Vertrouw de kunst, maar niet de artiesten. Of ik die wijsheid goed begrijp, betwijfel ik, maar wel weet ik dat ik met schilders, beeldhouwers, dichteressen, architecten en ontwerpers beter niet in discussie kan gaan. Althans, niet verder dan ‘mooi’, of ‘lelijk’.
Aanschouw hun kunst, koop het als u het mooi vindt, en laat het links liggen als u het niks vindt. Probeer het vooral niet te begrijpen, want als u er bij de eerste aanblik van gruwt, wordt het niks mooier als iemand uitlegt wat de bedoeling is. Bijvoorbeeld de brug, die de kroon op de prachtige Nieuwe Haven in Breda had moeten worden. Gétver! Net of het historische Spanjaardsgat tot in de lengte der dagen een rol speelt in een apocalyptische Mad Max; een monumentaal fort achter een in elkaar geflanste en gelaste roestende relikwie, na een atoombom.
Ergeren doe ik mezelf er niet aan. Het misbaksel heeft een belangrijke functie: zonder dood geen leven, zonder iets lelijks geen moois. Een mens, met of zonder verstand van kunst, moet toch iets te vergelijken hebben.

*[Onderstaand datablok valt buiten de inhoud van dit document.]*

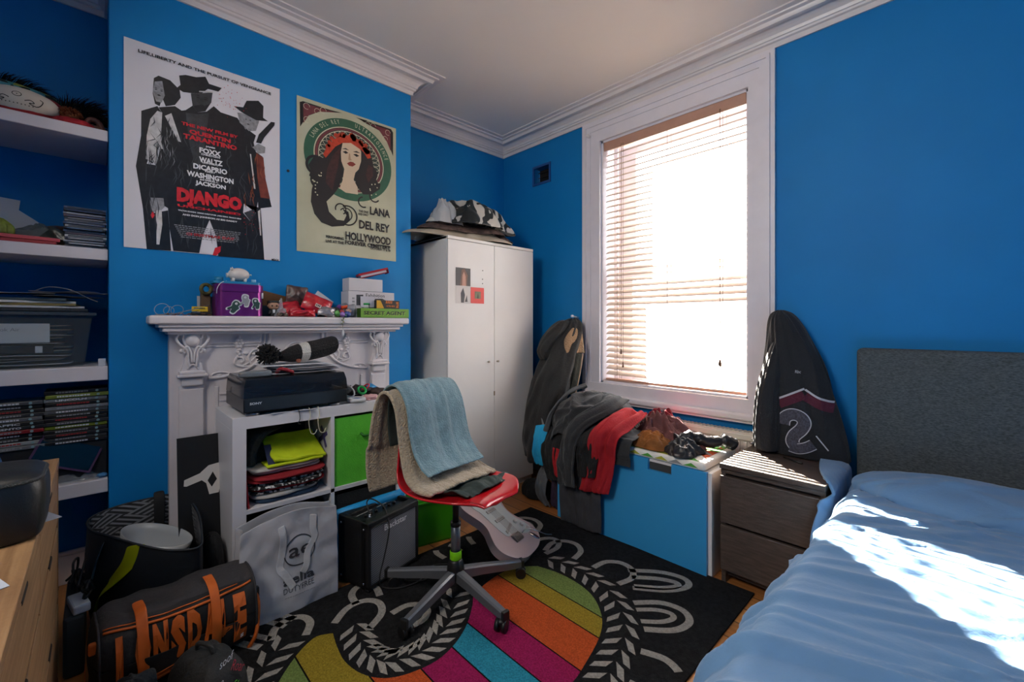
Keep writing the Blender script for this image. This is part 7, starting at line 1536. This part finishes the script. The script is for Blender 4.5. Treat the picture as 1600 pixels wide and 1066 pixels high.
# coat on the left of the window
ct=thing('hooded_coat','dark coat with beige fleece lining hanging left of the window','coat',(.84,-.08,1.24)); c0=(.84,-.08,1.24)
MB().cyl((.0,.07,.0),(.0,.0,.01),.007,n=10).sph((0,0,.01),.012).build('coat_hook',fr,ct)
cm_=mat('coat_olive_black','1b1b1b',.75,var=.25,vs=14,bump=.35,bs=60,sheen=.1)
o=sack('coat_body',[(.70,-.27,.22,.22,.11,-.5),(.69,-.26,.34,.24,.13,-.5),(.70,-.23,.52,.235,.13,-.45),(.74,-.20,.72,.21,.12,-.4),(.78,-.165,.90,.18,.105,-.3),(.80,-.14,1.02,.165,.095,-.2),(.82,-.115,1.12,.14,.08,-.1),(.835,-.095,1.20,.09,.06,0),(.84,-.08,1.235,.03,.03,0)],cm_,ct,fold=.034,fs=3.6,vs=2.6,seed=6,n=64); loc0(o,c0)
loc0(rails('beige_lining',mat('fleece_beige','9c7f62',.95,bump=.8,bs=120,var=.1,vs=40),[(.900,-.155,1.165),(.875,-.215,1.08),(.895,-.225,.985)],[(.925,-.085,1.155),(.965,-.115,1.07),(.995,-.135,.99)],amp=.006,seed=3,t=.014,bulge=.01,nu=24,nv=14),c0).parent=ct
loc0(rails('front_edge',mat('coat_green','20231c',.8,bump=.4,bs=60),[(.90,-.225,.99),(.885,-.25,.84),(.86,-.27,.68)],[(.985,-.15,.985),(.965,-.16,.84),(.945,-.18,.70)],amp=.008,seed=4,t=.01,bulge=.012,nu=30,nv=14),c0).parent=ct
loc0(MB().tube(cat([(.988,-.148,.985),(.968,-.158,.84),(.948,-.178,.70)],6),.005).build('pale_edge',mat('edge_cream','a8927c',.9),ct),c0)
for k in range(4): loc0(MB().sph((.955-.012*k,-.182-.006*k,.92-.065*k),(.006,.006,.006),n=8).build('button',mat('button_brass','5c4632',.4,metal=.6),ct),c0)
o=sack('hood',[(.72,-.22,.93,.05,.05,-.5),(.70,-.21,.99,.085,.07,-.5),(.72,-.185,1.07,.11,.075,-.4),(.76,-.15,1.15,.10,.06,-.3),(.79,-.12,1.21,.05,.04,-.2),(.80,-.11,1.22,.015,.015,0)],cm_,ct,fold=.022,fs=3.4,seed=11,vs=4); loc0(o,c0)
# letterman jacket right of the window
lj=thing('sports_jacket','dark navy jersey jacket with maroon stripe and large numeral 2 hanging by the headboard','jacket',(2.19,-.05,1.25)); j0=(2.19,-.05,1.25)
MB().cyl((.0,.05,.0),(.0,.0,.0),.006,n=10).build('hook',fr,lj)
jm=mat('jersey_navy_black','0e1118',.85,var=.15,vs=12,bump=.3,bs=120,sheen=.12); 
jr=[(2.295,-.13,.555,.205,.075,0),(2.293,-.13,.62,.200,.078,0),(2.285,-.125,.74,.180,.076,0),(2.275,-.12,.86,.158,.072,0),(2.258,-.11,.98,.130,.066,0),(2.235,-.10,1.09,.100,.058,0),(2.213,-.09,1.18,.072,.048,0),(2.198,-.08,1.235,.044,.036,0),(2.19,-.07,1.262,.012,.012,0)]
o=sack('jacket_body',jr,jm,lj,fold=.020,fs=3.0,vs=1.8,seed=14,n=64); loc0(o,j0)
jt=cat(jr,12)
dgj=bpy.context.evaluated_depsgraph_get(); bpy.context.view_layer.update()
from mathutils.bvhtree import BVHTree
def bvh_of(o):
    dg_=bpy.context.evaluated_depsgraph_get(); ob=o.evaluated_get(dg_); me=ob.to_mesh(); mw=ob.matrix_world
    return BVHTree.FromPolygons([mw@v.co for v in me.vertices],[tuple(p_.vertices) for p_ in me.polygons])
bpy.context.view_layer.update(); JB=bvh_of(o)
def onj(x,z,off=.003):
    h=JB.ray_cast(Vector((x,-1,z)),Vector((0,1,0)))
    return (h[0]+h[1]*0+Vector((0,-off,0))) if h[0] else Vector((x,-.13,z))
def jband(name,m,pts,w_,off=.0025,nv=4):
    pts=cat(pts,8); L2,R2=ribbon(pts,w_); rows=[[tuple(onj(a[0]*(1-k/nv)+b_[0]*k/nv,a[1]*(1-k/nv)+b_[1]*k/nv,off)) for k in range(nv+1)] for a,b_ in zip(L2,R2)]
    return loc0(sheet(np.array(rows),name,m,lj,t=0,sub=0),j0)
mr_=mat('stripe_maroon','4a1028',.85,bump=.3,bs=120); wj=mat('stripe_white','b4b6be',.8)
jband('maroon_stripe',mr_,[(2.218,.800),(2.26,.822),(2.322,.856)],.042,.003,6); jband('white_stripe',wj,[(2.218,.828),(2.26,.850),(2.322,.884)],.009,.0038,2)
jband('maroon_stripe',mr_,[(2.325,.852),(2.37,.822),(2.41,.806),(2.432,.802)],.042,.003,6); jband('white_stripe',wj,[(2.325,.880),(2.37,.850),(2.41,.834),(2.432,.830)],.009,.0038,2)
two=cat([(2.238,.705),(2.245,.738),(2.275,.757),(2.310,.750),(2.325,.722),(2.312,.690),(2.288,.662),(2.278,.632),(2.288,.614)],6)
nm=mat('numeral_grey','3c3c48',.8,var=.6,vs=140); 
for nme,w_,m_,of in(('numeral_outline',.058,wj,.0035),('numeral_fill',.050,nm,.0042)):
    a=two if w_<.055 else two; jband(nme,m_,two[::3],w_,of,6); jband(nme,m_,[(2.268,.605),(2.30,.600),(2.335,.612),(2.362,.630)],w_*.85,of,6)
jband('pocket_zip',wj,[(2.372,.672),(2.402,.632),(2.418,.610)],.005,.005,2)
for k in range(5): jband('cuff_stripe',wj,[(2.118+.006*k,.80-.030*k),(2.126+.004*k,.775-.030*k)],.008,.004,1)
mb=MB(); mb.fit('Rbc',.0,.022,.014,.014); 
for v_ in mb.bm.verts: q_=onj(2.283+v_.co.x,.955+v_.co.y,.003); v_.co=q_
loc0(mb.build('chest_logo',wj,lj),j0)
mb=MB(); 
for (t_,x0_,z0_,w_,h_) in (('F',0,0,.016,.018),('A',0,-.026,.016,.018),('L',0,-.05,.016,.018),('L',0,-.074,.016,.018)): mb.fit(t_,x0_,x0_+w_,z0_+h_,h_,bold=.02)
for v_ in mb.bm.verts: v_.co=onj(2.190+v_.co.x,.690+v_.co.y,.003)
loc0(mb.build('white_print',wj,lj),j0)
# sleeve on the left
o=sack('sleeve',[(2.165,-.20,.56,.062,.045,0),(2.163,-.20,.70,.062,.046,0),(2.168,-.185,.86,.055,.044,0),(2.182,-.15,1.0,.044,.04,0),(2.195,-.12,1.10,.03,.03,0),(2.20,-.11,1.13,.01,.01,0)],jm,lj,fold=.010,fs=3,seed=4); loc0(o,j0)
# ---- on the wardrobe
plm=mat('quilt_cover_dark_pattern','888888',.45,bump=.3,bs=30); N,L,b=nodes_of(plm); tc=N.new('ShaderNodeTexCoord'); mp=N.new('ShaderNodeMapping'); mp.inputs['Rotation'].default_value=(.3,.6,.8); L.new(tc.outputs['Object'],mp.inputs[0]); vo=N.new('ShaderNodeTexWave'); vo.inputs['Scale'].default_value=5; vo.inputs['Distortion'].default_value=6; vo.inputs['Detail'].default_value=1.5; vo.inputs['Detail Scale'].default_value=1.6; L.new(mp.outputs[0],vo.inputs[0]); cr=N.new('ShaderNodeValToRGB'); cr.color_ramp.interpolation='CONSTANT'; cr.color_ramp.elements[0].color=lin('161c1d'); cr.color_ramp.elements[1].position=.52; cr.color_ramp.elements[1].color=lin('b9b6ae'); L.new(vo.outputs[0],cr.inputs[0]); L.new(cr.outputs[0],b.inputs['Base Color'])
tag(crump('beige_quilt',mat('quilt_beige','a89c8a',.8,var=.08,vs=10,bump=.3,bs=40),(.33,-.72,1.7655),.26,.40,.11,rot=0,seed=3,rid=.35,flat=2.2,t=.008),'flattened beige quilt lying lowest on top of the wardrobe','quilt')
tag(crump('patterned_blanket',mat('blanket_rust_green','4a3a35',.85,var=.8,vs=26,bump=.4,bs=60),(.34,-.70,1.815),.22,.34,.11,rot=-.1,seed=6,rid=.35,flat=2.2,t=.008),'brown and green patterned blanket between the quilts on the wardrobe','blanket')
tag(crump('bagged_quilt',plm,(.36,-.66,1.865),.19,.34,.22,rot=.0,seed=8,rid=.32,flat=2.6,t=.008,n=64,sc_=1.3),'dark green and white patterned quilt piled highest on the wardrobe','quilt')
tag(crump('white_plastic_bag',clearmat('bag_white_clear','bfc3c6',.7,.25),(.40,-.90,1.865),.11,.10,.20,seed=4,rid=.35,flat=2.4,t=0),'translucent white plastic bag at the left end of the patterned quilt','bag')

Bespaar me duiding en laat me lekker mijn neus optrekken. Die brug wint niet aan schoonheid als de maker zonder een spoortje van humor expliceert dat-ie bedoeld is om aan de overkant te komen (oh ja?).
Waarom-ie een spleet in het midden open gelaten heeft? Omdat mensen die elkaar dankzij zijn brug bereiken, woorden tekort komen om elkaar iets uit te leggen. De laatste zin begrijp ik (geloof ik), maar dat schroot blijft pijn doen aan mijn ogen.